== Exercise goal ==
Stop at the line containing "cx, cz = (x0 + x1) / 2, zc - rad": write out every line from the beginning of the entries up to and including it, minus the pictures.

== Available records ==

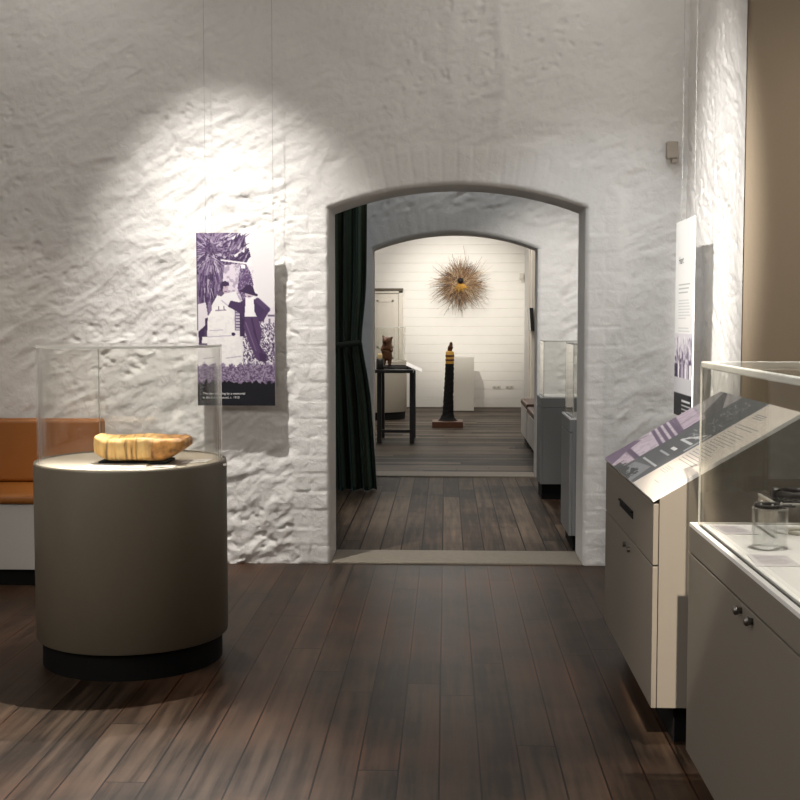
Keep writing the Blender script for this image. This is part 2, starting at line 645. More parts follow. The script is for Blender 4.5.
def arch_z(x, x0, x1, zs, zc):
    t = np.clip((x - x0) / (x1 - x0), 0, 1) * 2 - 1
    half = (x1 - x0) / 2
    rise = zc - zs
    rad = (half * half + rise * rise) / (2 * rise)
    return zc - rad + np.sqrt(np.maximum(rad * rad - (t * half) ** 2, 0))


def arched_wall(name, X0, X1, Y0, Y1, Z1, x0, x1, zs, zc, res, seed, mat, rough=None, extra=None):
    """thick rubble wall with a segmental arched opening; brick quoins and voussoirs round the opening"""
    half = (x1 - x0) / 2
    rise = zc - zs
    rad = (half * half + rise * rise) / (2 * rise)
    cx, cz = (x0 + x1) / 2, zc - rad

    def hgt(x, z):
        h = stone(x, z, seed)
        if rough is not None:
            h = h * rough(x, z)
        if extra is not None:
            h = h + extra(x, z)
        # distance outside the opening
        dside = np.maximum(np.maximum(x0 - x, x - x1), 0)
        dtop = np.sqrt((x - cx) ** 2 + (z - cz) ** 2) - rad
        below = z < zs
        d = np.where(below, dside, np.maximum(dtop, 0))
        d = np.where((~below) & ((x < x0) | (x > x1)), np.sqrt(dside ** 2 + np.clip(z - zs, 0, 9) ** 2), d)
        # brickwork
        crs = .112
        row = np.floor(z / crs)
        fz = z / crs - row
        wob = .012 * fbm(x * 9, z * 9, seed + 70, 2)
        bl = np.where(row % 2 == 0, .12, .23) + wob * 2
        ez = np.minimum(fz, 1 - fz) * crs + np.abs(wob) * .5
        ex = np.abs(dside - bl)
        side_joint = np.maximum(np.exp(-(ez / .0075) ** 2), np.where(dside < .3, np.exp(-(ex / .009) ** 2), 0))
        pr = _hash(row, np.floor(dside / .12), seed + 5) - .5
        brick_side = .010 + .004 * pr - .0038 * side_joint * (.45 + 1.1 * np.clip(fbm(x * 7, z * 7, seed + 33, 2) + .5, 0, 1)) + .010 * fbm(x * 12, z * 16, seed + 3, 4)
        ang = np.arctan2(x - cx, z - cz) * rad / .086
        fa = ang - np.floor(ang)
        ea = np.minimum(fa, 1 - fa) * .086 + wob * .3
        rr = np.abs(dtop - .23 - wob)
        pv = _hash(np.floor(ang), np.zeros_like(ang), seed + 6) - .5
        brick_top = .010 + .006 * pv - .0045 * np.maximum(np.exp(-(ea / .0075) ** 2), .5 * np.exp(-(rr / .01) ** 2)) + .008 * fbm(x * 12, z * 12, seed + 4, 4)
        top = (z > zs - .03) & (np.abs(x - cx) < half + .12)
        brick = np.where(top, brick_top, brick_side)
        lim = np.where(top, .26, .25) + .08 * fbm(x * 5, z * 5, seed + 60, 2)
        k = np.clip((lim - d) / .07, 0, 1)
        k = k * k * (3 - 2 * k) * np.where(z < zs, .95, 1)
        h = h * (1 - k) + brick * k
        e = np.clip(d / .022, 0, 1)
        return h * (e * (2 - e)) - .018 * (1 - e) ** 2
    mb = MB()
    nx0 = max(2, int((x0 - X0) / res))
    nxm = int((x1 - x0) / res)
    nx1 = max(2, int((X1 - x1) / res))
    xs = np.concatenate([np.linspace(X0, x0, nx0 + 1)[:-1], np.linspace(x0, x1, nxm + 1), np.linspace(x1, X1, nx1 + 1)[1:]])
    zlow = np.linspace(0, zs, int(zs / res) + 1)
    nt = int((Z1 - zc) / res)
    t = np.linspace(0, 1, nt + 1)
    # upper part: every column starts on the arch (or on the springing line) and ends at the top
    base = np.where((xs >= x0) & (xs <= x1), arch_z(xs, x0, x1, zs, zc), zs)
    XX = np.repeat(xs[:, None], nt + 1, 1)
    ZZ = base[:, None] + (Z1 - base[:, None]) * t[None, :]

    def grid(XX, ZZ):
        HH = hgt(XX, ZZ)
        a, b = XX.shape
        vs = np.stack([XX, Y0 - HH, ZZ], -1).reshape(-1, 3)
        i, j = np.meshgrid(np.arange(a - 1), np.arange(b - 1), indexing='ij')
        q = (i * b + j).ravel()
        fs = np.stack([q, q + b, q + b + 1, q + 1], -1)
        mb.add(vs.tolist(), fs.tolist(), 0, True)
        return HH
    grid(XX, ZZ)
    for xa in (xs[:nx0 + 1], xs[nx0 + nxm:]):
        grid(np.repeat(xa[:, None], len(zlow), 1), np.repeat(zlow[None, :], len(xa), 0))
    # reveal (jambs and soffit) from the front edge to the back edge
    prof = [(x0, z) for z in np.linspace(0, zs, 60)[:-1]] + [(x, float(arch_z(np.array(x), x0, x1, zs, zc))) for x in np.linspace(x0, x1, nxm + 1)] + [(x1, z) for z in np.linspace(zs, 0, 60)[1:]]
    ny = 14
    ys = np.linspace(Y0 + .018, Y1, ny)
    P = np.array(prof)
    vs = []
    for k, y in enumerate(ys):
        bulge = .012 * fbm(P[:, 0] * 3 + P[:, 1] * 5, np.full(len(P), y * 6), seed + 90, 3) * math.sin(math.pi * k / (ny - 1))
        nxr = np.where(P[:, 1] < zs - 1e-6, np.where(P[:, 0] < cx, 1.0, -1.0), (cx - P[:, 0]) / rad * .5)
        nzr = np.where(P[:, 1] < zs - 1e-6, 0.0, -1.0)
        for (x, z), bb, nx_, nz_ in zip(P, bulge, nxr, nzr):
            vs.append((x + bb * nx_, y, z + bb * nz_))
    n = len(P)
    fs = [(k * n + i, k * n + i + 1, (k + 1) * n + i + 1, (k + 1) * n + i) for k in range(ny - 1) for i in range(n - 1)]
    mb.add(vs, fs, 0, True)
    # back face
    xb = np.linspace(x0, x1, 33)
    zb = arch_z(xb, x0, x1, zs, zc)
    mb.add([(X0, Y1, 0), (x0, Y1, 0), (x0, Y1, Z1), (X0, Y1, Z1)], [(0, 1, 2, 3)])
    mb.add([(x1, Y1, 0), (X1, Y1, 0), (X1, Y1, Z1), (x1, Y1, Z1)], [(0, 1, 2, 3)])
    for i in range(32):
        mb.add([(xb[i], Y1, zb[i]), (xb[i + 1], Y1, zb[i + 1]), (xb[i + 1], Y1, Z1), (xb[i], Y1, Z1)], [(0, 1, 2, 3)])
    return struct(mb.build(name, mat, recalc=False))


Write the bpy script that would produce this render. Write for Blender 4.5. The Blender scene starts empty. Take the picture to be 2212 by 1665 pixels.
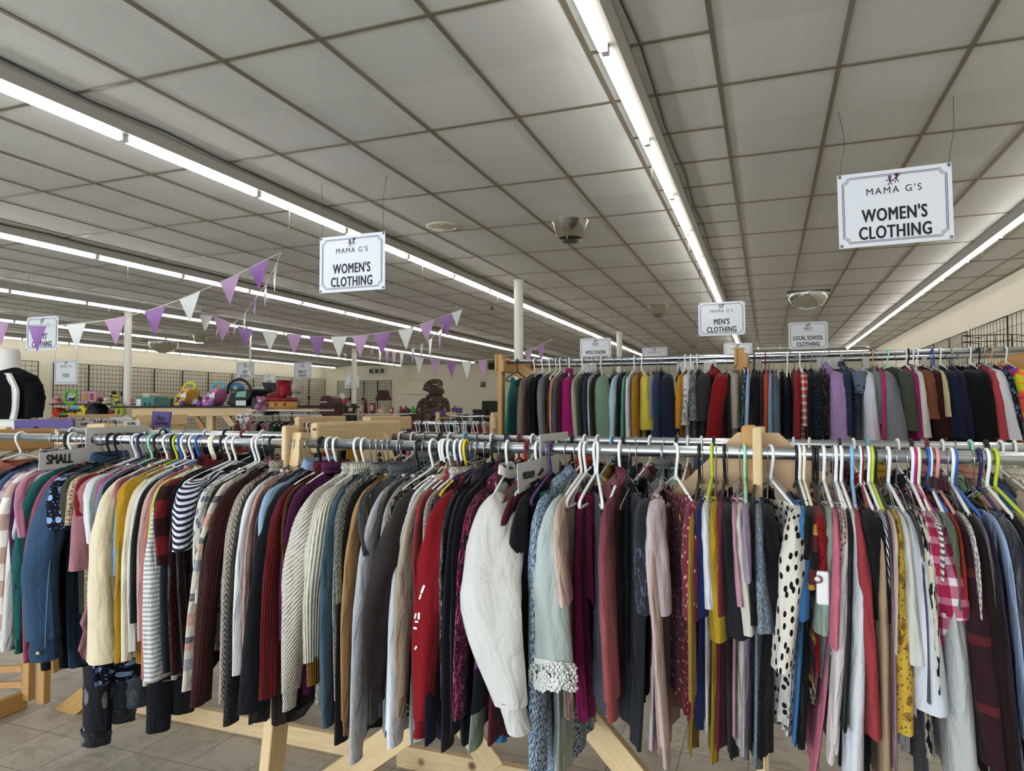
import bpy, math, random
from mathutils import Vector, Matrix
C = bpy.context.scene.collection
sc = bpy.context.scene
rnd = random.Random(11)
PI = math.pi

# ------------------------------------------------------------------ camera, world, light, exposure
FPX, CX, CY = 1485.0, 1106.0, 832.5          # focal length and centre for a 2212x1665 frame
PITCH, YAW = math.atan(48/1485.0), math.atan2(551, math.hypot(1485, 48))
Rv = Vector((math.cos(YAW), math.sin(YAW), 0))
Fh = Vector((-math.sin(YAW), math.cos(YAW), 0))
Fv = Fh*math.cos(PITCH) + Vector((0, 0, math.sin(PITCH)))
Uv = Rv.cross(Fv)
EYE = 1.65                                    # world z = 0 at the floor
EYEP = Vector((0, 0, EYE))
cam = bpy.data.cameras.new('camera'); camo = bpy.data.objects.new('camera', cam); C.objects.link(camo)
camo.matrix_world = Matrix(((Rv.x, Uv.x, -Fv.x, 0), (Rv.y, Uv.y, -Fv.y, 0), (Rv.z, Uv.z, -Fv.z, EYE), (0, 0, 0, 1)))
cam.sensor_width = 36; cam.sensor_fit = 'HORIZONTAL'; cam.lens = FPX/2212*36; cam.clip_start = .02; cam.clip_end = 200
sc.camera = camo
w = bpy.data.worlds.new('world'); sc.world = w; w.use_nodes = True
w.node_tree.nodes['Background'].inputs[0].default_value = (.75, .85, 1, 1)
w.node_tree.nodes['Background'].inputs[1].default_value = .6
vs = sc.view_settings
vs.view_transform = 'Standard'; vs.look = 'None'; vs.gamma = 1; vs.use_curve_mapping = False
vs.exposure = 0.32
TUBE_POWER = 17.0                             # fluorescent tube emission
DAY_POWER = 250.0                             # daylight through each shop window (W)

def ray(px, py): return Fv + Rv*((px-CX)/FPX) + Uv*((CY-py)/FPX)
def at(px, py, Y):
    r = ray(px, py); return EYEP + r*(Y/r.y)
def atx(px, py, X):
    r = ray(px, py); return EYEP + r*(X/r.x)
def atz(px, py, z):
    r = ray(px, py); return EYEP + r*((z-EYE)/r.z)
def depth(p): return (Vector(p)-EYEP).dot(Fv)
def mpp(p): return depth(p)/FPX               # metres per photo pixel at a point

for i, xw in enumerate((-14.5, -10.0, -5.5, -1.0)):
    l = bpy.data.lights.new('daylight', 'AREA'); l.shape = 'RECTANGLE'; l.size = 3.6; l.size_y = 2.2
    l.energy = DAY_POWER; l.color = (.80, .90, 1.0)
    lo = bpy.data.objects.new('daylight', l); C.objects.link(lo)
    lo.location = (xw, -4.35, 1.65); lo.rotation_euler = (PI/2, 0, 0)

# ------------------------------------------------------------------ helpers
def lin(c): return tuple((v/12.92 if v <= .04045 else ((v+.055)/1.055)**2.4) for v in c)
def hx(h):
    h = h.lstrip('#'); return lin(tuple(int(h[i:i+2], 16)/255 for i in (0, 2, 4)))
MATS = {}
def mat_base(name, rough=.7, metal=0, spec=.4):
    m = bpy.data.materials.new(name); m.use_nodes = True
    b = m.node_tree.nodes['Principled BSDF']
    b.inputs['Roughness'].default_value = rough; b.inputs['Metallic'].default_value = metal
    b.inputs['Specular IOR Level'].default_value = spec
    return m, m.node_tree, b
def N(nt, t, **kw):
    n = nt.nodes.new(t)
    for k, v in kw.items():
        if k in n.inputs: n.inputs[k].default_value = v
        else: setattr(n, k, v)
    return n
def simple(name, h, rough=.6, metal=0, spec=.4, var=0.0):
    if name in MATS: return MATS[name]
    m, nt, b = mat_base(name, rough, metal, spec)
    c = hx(h)
    if var:
        n = N(nt, 'ShaderNodeTexNoise', Scale=6.0); r = nt.nodes.new('ShaderNodeMix'); r.data_type = 'RGBA'
        tc = nt.nodes.new('ShaderNodeTexCoord'); nt.links.new(tc.outputs['Object'], n.inputs['Vector'])
        r.inputs[6].default_value = (*[v*(1-var) for v in c], 1); r.inputs[7].default_value = (*[min(1, v*(1+var)) for v in c], 1)
        nt.links.new(n.outputs[0], r.inputs[0]); nt.links.new(r.outputs[2], b.inputs['Base Color'])
    else: b.inputs['Base Color'].default_value = (*c, 1)
    MATS[name] = m; return m
def emit(name, col, s):
    if name in MATS: return MATS[name]
    m = bpy.data.materials.new(name); m.use_nodes = True; nt = m.node_tree
    nt.nodes.remove(nt.nodes['Principled BSDF']); e = N(nt, 'ShaderNodeEmission')
    e.inputs[0].default_value = (*col, 1); e.inputs[1].default_value = s
    nt.links.new(e.outputs[0], nt.nodes['Material Output'].inputs[0]); MATS[name] = m; return m

def mix(nt, fac, a, b):
    r = nt.nodes.new('ShaderNodeMix'); r.data_type = 'RGBA'
    for i, v in ((0, fac), (6, a), (7, b)):
        if hasattr(v, 'is_linked') or hasattr(v, 'links'): nt.links.new(v, r.inputs[i])
        else: r.inputs[i].default_value = v if i == 0 else (*v, 1)
    return r.outputs[2]
def mth(nt, op, a, b=0.0, c=None):
    m = nt.nodes.new('ShaderNodeMath'); m.operation = op
    for i, v in enumerate((a, b) if c is None else (a, b, c)):
        if hasattr(v, 'links'): nt.links.new(v, m.inputs[i])
        else: m.inputs[i].default_value = v
    return m.outputs[0]
def ramp(nt, fac, stops, const=False):
    r = nt.nodes.new('ShaderNodeValToRGB'); cr = r.color_ramp
    cr.interpolation = 'CONSTANT' if const else 'LINEAR'
    while len(cr.elements) < len(stops): cr.elements.new(.5)
    for e, (p, c) in zip(cr.elements, stops): e.position = p; e.color = (*c, 1)
    nt.links.new(fac, r.inputs[0]); return r.outputs[0]

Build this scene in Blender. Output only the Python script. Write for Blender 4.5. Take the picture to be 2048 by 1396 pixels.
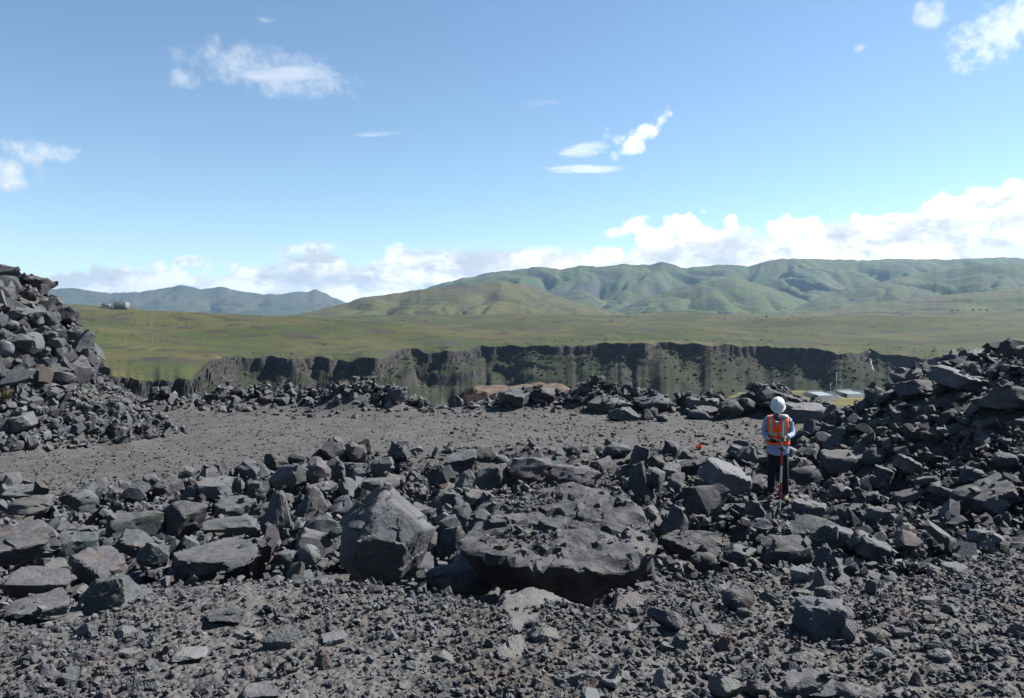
import bpy, bmesh, math, random
import numpy as np
from mathutils import Vector, Matrix

# ------------------------------------------------------------------ scene, camera, sky, sun, exposure
for o in list(bpy.data.objects):
    bpy.data.objects.remove(o)
S = bpy.context.scene
COL = S.collection
F = 1577.0            # focal length in pixels of the 2048 wide frame
CX, HY = 1024.0, 640.0  # principal column and horizon row
ZC = 3.1              # eye height above the quarry floor (photographer stands on a gravel bank)

cam = bpy.data.cameras.new('camera')
cam.sensor_width = 36.0
cam.lens = 36.0 * F / 2048.0
cam.shift_y = -(698.0 - HY) / 2048.0
cam.clip_start = 0.05
cam.clip_end = 60000.0
camo = bpy.data.objects.new('camera', cam)
camo.location = (0, 0, ZC)
camo.rotation_euler = (math.radians(90), 0, 0)
COL.objects.link(camo)
S.camera = camo

SUN_AZ = math.radians(70)    # clockwise from the viewing direction (+Y)
SUN_EL = math.radians(45)
sun_dir = Vector((math.sin(SUN_AZ) * math.cos(SUN_EL), math.cos(SUN_AZ) * math.cos(SUN_EL), math.sin(SUN_EL)))
sl = bpy.data.lights.new('sun', 'SUN')
sl.energy = 5.0
sl.angle = math.radians(0.53)
sl.color = (1.0, 0.965, 0.92)
so = bpy.data.objects.new('sun', sl)
so.rotation_euler = sun_dir.to_track_quat('Z', 'Y').to_euler()
so.location = (30, 10, 40)
COL.objects.link(so)

S.view_settings.view_transform = 'Standard'
S.view_settings.look = 'None'
S.view_settings.exposure = 1.56
S.view_settings.gamma = 1.0
S.view_settings.use_curve_mapping = False
S.render.engine = 'CYCLES'
S.cycles.use_denoising = True
S.cycles.max_bounces = 5
S.cycles.diffuse_bounces = 3
S.cycles.volume_bounces = 0
S.cycles.sample_clamp_indirect = 6.0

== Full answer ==
Keep writing the Blender script for this image. This is part 2, starting at line 645. More parts follow. The script is for Blender 4.5.
def arch_z(x, x0, x1, zs, zc):
    t = np.clip((x - x0) / (x1 - x0), 0, 1) * 2 - 1
    half = (x1 - x0) / 2
    rise = zc - zs
    rad = (half * half + rise * rise) / (2 * rise)
    return zc - rad + np.sqrt(np.maximum(rad * rad - (t * half) ** 2, 0))


def arched_wall(name, X0, X1, Y0, Y1, Z1, x0, x1, zs, zc, res, seed, mat, rough=None, extra=None):
    """thick rubble wall with a segmental arched opening; brick quoins and voussoirs round the opening"""
    half = (x1 - x0) / 2
    rise = zc - zs
    rad = (half * half + rise * rise) / (2 * rise)
    cx, cz = (x0 + x1) / 2, zc - rad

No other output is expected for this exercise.